Jakarta - Koalisi Masyarakat Sipil untuk Perubahan UU Nomor 35/2009 tentang Narkotika menggelar diskusi publik. Mereka menganggap dimasukkannya UU Narkotika dalam RUU KUHP tidak tepat guna.
Menurut Yohan Misero dari LBH Masyarakat, regulasi UU Narkotika sudah sangat kompleks dan meletakkannya dalam aturan pidana secara terpisah justru akan membuat kekacauan hukum pada taraf implementasi.
"Regulasi yang sudah kompleks ini akan menjadi tidak komprehensif dan rawan akan kekacauan hukum. Karena akan memperumit regulasi yang sudah ada, di mana hanya akan meningkatkan stigma pengguna narkoba sudah 'evil from before' dan disamakan dengan tindak pidana lainnya," papar Yohan di Kekini Cafe, Cikini, Jakarta Pusat, Kamis (30/3/2017).
Sementara pembicara lainnya yaitu Alfiana dari Persaudaraan Korban Napza Indonesia (PKNI) menuturkan pemerintah seharusnya merubah strategi permasalahan narkotika. Ia juga mengkampanyekan #PenjaraBukanSolusi bagi pengguna narkoba.
"Seharusnya pemerintah dan BNN merubah strategi untuk permasalahan narkoba, betul Indonesia sudah menjadi rambo bagi narkoba dengan hukuman matinya, dan bukan pula ditujukan ke pengguna narkoba yang seharusnya direhabilitasi," ujar Alfiana.
Dalam penelitiannya, Alfiana menyebut kasus narkoba menjadi penyumbang terbesar overkapasitasnya lapas dan rutan.
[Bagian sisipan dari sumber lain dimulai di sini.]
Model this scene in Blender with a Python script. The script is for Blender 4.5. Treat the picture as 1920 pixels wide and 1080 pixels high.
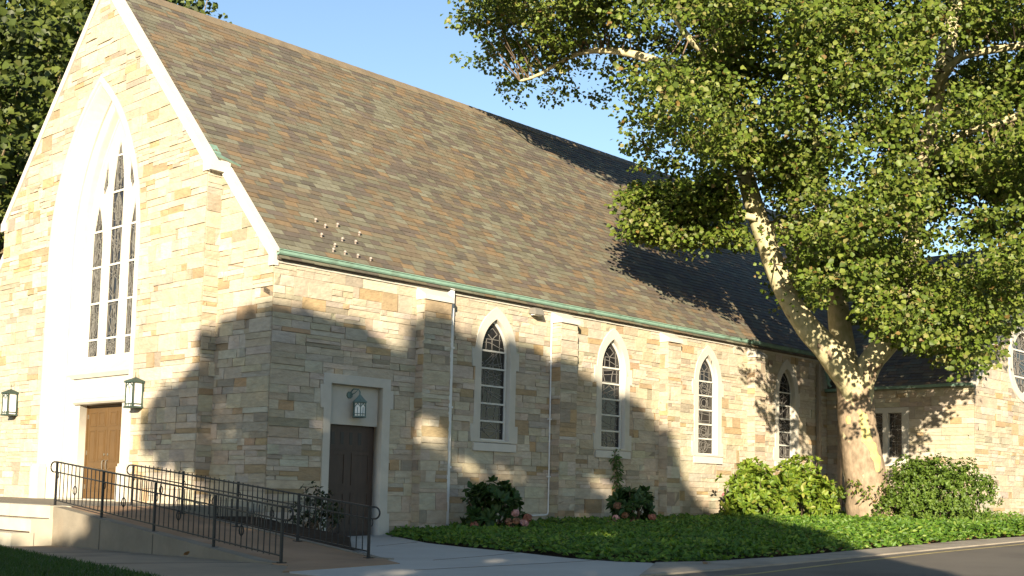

Bahkan dari 66 ribu kapasitas rutan dan lapas pada tahun 2016, 119 ribunya merupakan kasus narkotika.
"Ada 119161 kasus narkotika dan berbanding jauh dengan kapasitas rutan atau lapas yang hanya bisa menampung 66 ribu saja. Alih-alih memenuhi target merehabilitasi 1000 pengguna narkoba malah menjadikan pengguna narkoba sebagai target untuk dipidana," pungkasnya.